Горожане представляющие деревню по поведению и облику деревенских, равно и по обрывочным воспоминаниям кратких наездов в сельскую местность — источнику чистого воздуха, прозрачных рек, зеленых лугов и лесов, кладезю копеечных продуктов «только что из-под коровы», вздыхающих, подобно древним, вспоминая сию идиллию: «O rus! Ouando ego te aspiciam!»[142]
. «Городские» находятся в шорах стереотипов восприятия и оценки деревенских личностей что проецируется и на научные оценки сельской жизни, на стратегию отношений город-деревня. Жестко подчиненный циклу селянин менее волен в импровизациях и в мыслях на разнообразные отвлеченные темы. Темпы и ритмы его жизни совсем иные, к городским вывертам он не привык. Деревенский воспроизводит свой естественный для него образ мысли, горожанину кажущийся «излишне простоватым».Деревенская жизнь оставляет человеку слишком мало от «полноценной личности». То есть немало, ровно столько, сколько необходимое ему для поддержания иерархии его семейных отношений, плюс «роль-характер» в деревенском театре-социуме.
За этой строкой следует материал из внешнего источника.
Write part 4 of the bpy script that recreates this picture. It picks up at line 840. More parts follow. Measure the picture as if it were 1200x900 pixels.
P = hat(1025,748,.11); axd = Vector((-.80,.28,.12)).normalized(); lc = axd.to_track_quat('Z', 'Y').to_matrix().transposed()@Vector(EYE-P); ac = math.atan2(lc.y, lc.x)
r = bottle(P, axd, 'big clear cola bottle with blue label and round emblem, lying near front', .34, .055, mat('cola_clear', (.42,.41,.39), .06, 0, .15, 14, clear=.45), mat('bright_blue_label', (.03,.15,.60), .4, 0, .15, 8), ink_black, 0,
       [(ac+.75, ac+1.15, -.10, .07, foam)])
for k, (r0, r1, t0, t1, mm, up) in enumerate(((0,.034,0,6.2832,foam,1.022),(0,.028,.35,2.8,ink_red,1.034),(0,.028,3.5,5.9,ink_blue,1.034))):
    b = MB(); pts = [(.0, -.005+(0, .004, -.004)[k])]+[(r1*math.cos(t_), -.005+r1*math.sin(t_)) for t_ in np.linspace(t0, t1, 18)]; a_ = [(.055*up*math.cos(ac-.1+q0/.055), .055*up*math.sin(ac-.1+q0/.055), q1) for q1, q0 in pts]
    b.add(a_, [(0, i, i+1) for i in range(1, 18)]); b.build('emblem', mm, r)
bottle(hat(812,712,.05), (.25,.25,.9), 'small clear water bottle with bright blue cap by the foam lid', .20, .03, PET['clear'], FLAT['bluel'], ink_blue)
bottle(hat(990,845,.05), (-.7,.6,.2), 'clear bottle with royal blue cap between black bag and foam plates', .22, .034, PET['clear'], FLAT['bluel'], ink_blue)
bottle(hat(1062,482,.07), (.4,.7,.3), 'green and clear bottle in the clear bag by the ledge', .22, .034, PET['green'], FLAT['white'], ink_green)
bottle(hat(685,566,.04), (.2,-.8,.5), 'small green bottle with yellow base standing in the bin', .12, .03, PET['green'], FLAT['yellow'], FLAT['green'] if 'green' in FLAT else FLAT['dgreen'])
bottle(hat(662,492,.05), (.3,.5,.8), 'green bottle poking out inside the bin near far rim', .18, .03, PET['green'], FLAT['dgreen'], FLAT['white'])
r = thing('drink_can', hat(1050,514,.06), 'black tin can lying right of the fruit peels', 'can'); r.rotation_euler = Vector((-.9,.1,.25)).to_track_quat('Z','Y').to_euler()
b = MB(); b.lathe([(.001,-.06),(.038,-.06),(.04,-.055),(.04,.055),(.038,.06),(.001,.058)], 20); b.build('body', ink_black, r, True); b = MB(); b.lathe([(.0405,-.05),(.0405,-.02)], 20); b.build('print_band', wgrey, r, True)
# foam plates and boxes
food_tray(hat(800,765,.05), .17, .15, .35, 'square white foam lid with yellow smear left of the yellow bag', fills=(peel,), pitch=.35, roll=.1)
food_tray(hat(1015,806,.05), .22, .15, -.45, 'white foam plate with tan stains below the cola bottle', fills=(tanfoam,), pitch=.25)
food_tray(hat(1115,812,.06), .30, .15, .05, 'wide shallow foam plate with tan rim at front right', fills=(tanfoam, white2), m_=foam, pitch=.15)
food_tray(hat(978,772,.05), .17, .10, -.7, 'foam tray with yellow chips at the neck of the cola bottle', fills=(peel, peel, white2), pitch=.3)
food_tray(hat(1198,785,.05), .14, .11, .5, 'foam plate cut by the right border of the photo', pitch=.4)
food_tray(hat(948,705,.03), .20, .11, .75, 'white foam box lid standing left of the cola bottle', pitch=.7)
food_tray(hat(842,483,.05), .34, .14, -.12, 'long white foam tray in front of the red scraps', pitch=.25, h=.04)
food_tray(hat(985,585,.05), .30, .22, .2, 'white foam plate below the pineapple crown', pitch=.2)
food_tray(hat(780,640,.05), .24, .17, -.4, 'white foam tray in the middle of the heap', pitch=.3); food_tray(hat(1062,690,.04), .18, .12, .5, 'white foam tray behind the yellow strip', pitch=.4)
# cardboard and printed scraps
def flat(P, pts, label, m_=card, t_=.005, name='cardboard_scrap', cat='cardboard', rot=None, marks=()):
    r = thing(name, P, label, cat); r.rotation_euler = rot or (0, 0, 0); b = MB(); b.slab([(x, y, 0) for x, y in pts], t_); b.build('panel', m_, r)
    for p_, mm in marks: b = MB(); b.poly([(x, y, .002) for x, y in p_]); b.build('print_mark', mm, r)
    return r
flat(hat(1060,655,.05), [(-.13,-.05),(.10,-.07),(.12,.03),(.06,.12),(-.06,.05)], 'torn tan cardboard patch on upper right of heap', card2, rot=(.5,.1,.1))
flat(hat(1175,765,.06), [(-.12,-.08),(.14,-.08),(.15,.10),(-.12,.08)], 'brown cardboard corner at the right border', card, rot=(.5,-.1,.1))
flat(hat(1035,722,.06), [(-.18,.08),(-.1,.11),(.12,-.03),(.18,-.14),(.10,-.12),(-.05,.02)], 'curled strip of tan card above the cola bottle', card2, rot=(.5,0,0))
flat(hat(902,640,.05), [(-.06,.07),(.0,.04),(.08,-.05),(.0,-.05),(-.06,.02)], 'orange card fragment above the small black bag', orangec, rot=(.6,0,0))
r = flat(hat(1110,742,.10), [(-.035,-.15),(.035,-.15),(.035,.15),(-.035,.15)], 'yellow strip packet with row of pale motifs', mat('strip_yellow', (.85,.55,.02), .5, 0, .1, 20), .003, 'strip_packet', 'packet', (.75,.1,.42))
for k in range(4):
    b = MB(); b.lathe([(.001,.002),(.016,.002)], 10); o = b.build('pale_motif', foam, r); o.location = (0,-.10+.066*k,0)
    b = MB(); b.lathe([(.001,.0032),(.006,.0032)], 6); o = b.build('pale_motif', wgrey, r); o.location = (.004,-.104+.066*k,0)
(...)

Не более. За эту жертву мы (горожане) должны благодарить нашего крестьянина будь он японцем, китайцем, индусом, русским, американцем или французом. Благодарить, за то что едим три раза в день.
В фигуральном смысле горожанин является «людоедом», поскольку является «психофагом» — пожирателем душ. Вместе с едой он поглощает часть души, часть «несостоявшейся полноценной личности» каждого крестьянина.
Положа руку на сердце, не замечали ли вы в своих, городских рабочих коллективах или в дружеских компаниях, как распределяются и вдохновенно играются роли? Если нет, то в вашем восприятии hodieque manent vestigia ruris[143]
.Роли могут выстроится и в других замкнутых сообществах, например в уголовном (да простится такое сравнение). Уголовный мир одновременно проще и сложней сельского. «Проще» поскольку лишен семейных иерархических пирамид, неким подобием которых являются мафиозные кланы и сложившиеся шайки, т. е. представляет собой довольно ровное «поле». «Сложней» поскольку разделен на собственно активно «работающее» сообщество мобильных и самостоятельных членов и на его «теневую» часть — сидящих в тюрьме. Собственно тюремные отношения и являют собой пример вынужденного замкнутого сообщества противостоящего тюремной администрации. Дополнительные факторы добавляются уже из первобытной среды: борьба за лидерство, за место в иерархии. Занятое место становится маской-ролью: «петух», «шестерка», «мужик», «пахан». В этом случае игра определяется очень жестким внутренним кодексом организующим практически весь характер поведения личности «на зоне».
Нельзя говорить о прямом соответствии театра тюрьмы театру деревни или армейской жизни, можно — лишь о типологии. Тюремная гиньоль в большинстве случаев не представляет едино живущего сложного организма. Организуемое ею действо ближе к законам поведения толпе, где происходит полное растворение личности в этом временно возникшем сообществе, ведущим себя по законам психической жизни организма более примитивного чем человек. Толпа способна только на достаточно рудиментарные эмоции: страх, гнев, экзальтация, агрессия. Причем эмоции активные иначе толпа распадается. Тюремное сообщество сложней, но не так как деревенское, поскольку в среде уголовников слишком сложна иерархия и специализация. И сами побудительные мотивы «играть театр» иные чем деревне.
Замкнутые коллективы — в основном производственные. В них единство достигается равенством производственных обязанностей большинства членов, представляют совмещение и «деревенского театра» и «провинциального зеркала», служа основой «корпоративной этики», в которую вносится иерархия, чем-то похожая на уголовную. Ограниченность рабочего времени, совмещенные «психологические типы поселений» не дают в полной мере выстроится на производстве как театру, так и «зеркальному миру», лишь окрашивая межличностные отношения на производстве. Корпоративные установки, система привнесенных высшими менеджерами отношений доводит формирование до нужной грани внося в труппу непоколебимую диктатуру «режиссера» — руководства корпорации. Вымученные «американские улыбки» «обязательные для персонала нашей фирмы» и прочие варианты производственного лицедейства, «кодексы поведения», униформа выстраивают новый театр вновь надевая на людей маски если те хотят «зарабатывать как можно больше». Новый коллективный организм — производственный, выстраивается сознательно с целью заполучить класс «новых крепостных крестьян» повязанных круговой порукой и выпячивающих навязанные руководством маски-роли для создания «делового климата» в коллективе и представления во вне «лица сотрудников фирмы» под личиной слащавой образины.
Постоянное присутствие игры, личин и масок, возникновение «театральных трупп» замкнутых сообществ указывает что театр ролей никуда не делся из нашей жизни. Наоборот лицедейство невероятно разрослось и усложнилось.